Hay una alegoría en todo esto: la plaza donde se alza el monumento al general Baquedano, un símbolo central de la historia republicana, pasto favorito de las masas, en odio espontáneo y odiosidad cultivada. No está mal recordar que además del heroísmo del triunfo militar, posee una relevancia mayor, semejante a la de Prat en Valparaíso: que la Guerra del Pacífico puede ser mirada como la última piedra fundacional de la república en cultura cívica e identidad. Hay analogía en Perú y Bolivia. En una cultura de masas profundamente ahistórica como la que se vive, en especial en Chile, la destrucción de monumentos, museos e iglesias, la referencia al pasado solo como consigna, y la eliminación de su estudio en parte de la enseñanza media, constituyen reveladores signos de individualismo exacerbado de toda una generación. Puede que operen mecanismos semiconscientes por erradicar todo vestigio de legitimidad militar (aunque la violencia que acompañó las protestas ha mostrado estilo de paramilitarización de la política), y por destruir el legado de 1879 en la conciencia nacional. Y hay más.
El monumento al general Baquedano no es solo un homenaje al jefe victorioso. Hasta que las protestas violentas lo derribaron, era también el monumento al Soldado Desconocido, acertadamente erigido junto a su jefe. No fue idea surgida solo en Chile. Como parte del proceso de democratización del siglo XIX, el reconocimiento —y la gloria— pasarían a ser extendidos a todos los envueltos en el combate y en el sacrificio; no solo del jefe guerrero, según un modelo arcaico (que no muere). Justicia elemental.

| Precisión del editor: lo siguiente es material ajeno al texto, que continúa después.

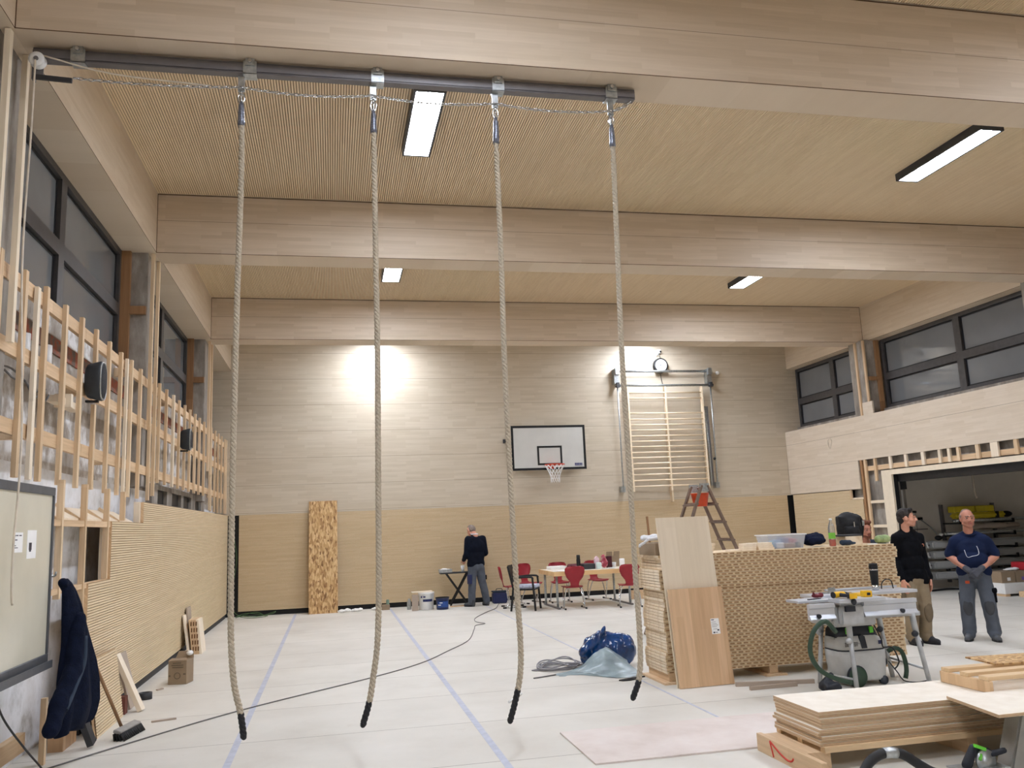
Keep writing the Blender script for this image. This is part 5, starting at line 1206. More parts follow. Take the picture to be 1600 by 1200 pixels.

Ello estuvo envuelto por un creciente repudio a la guerra en sí misma, como una mancha del espíritu humano, de manera que todos pasan a justificar sus propósitos como defensa de la paz. Hay un reconocimiento tácito a la injusticia o exigencia desproporcionada de sostener finalidades políticas a costa de sufrimientos inenarrables y de la vida de innúmeras personas, la mayoría de ellos muy jóvenes; fue piedra de escándalo recién con la experiencia de la Primera Guerra Mundial. A raíz de la Guerra de Vietnam, el soldado desconocido pasó a ser reconocido con el nombre de cada uno de los caídos inscritos en el granito. No es precisamente que por ello hayan finalizado las guerras. Habiendo una tendencia secular de disminuir los conflictos entre estados, florecen en cambio los conflictos donde la sangre llega al río. Y germinó esa dialéctica expresada por Orwell, “la paz es la guerra”.
A contrapelo, la civilización contemporánea debe representar la idea de la necesidad y legitimidad de la defensa legítima y proporcionada, junto al logro de la paz. Mantener el monumento en su integridad y en su emplazamiento actual —como que, a veces, algunos protesten por su significado— es parte de nuestro ser; somos historia. A la hora de decidir un futuro institucional, en el año y medio que resta, hay que asumir que podemos repensar nuestra existencia, solo que jamás suprimirla.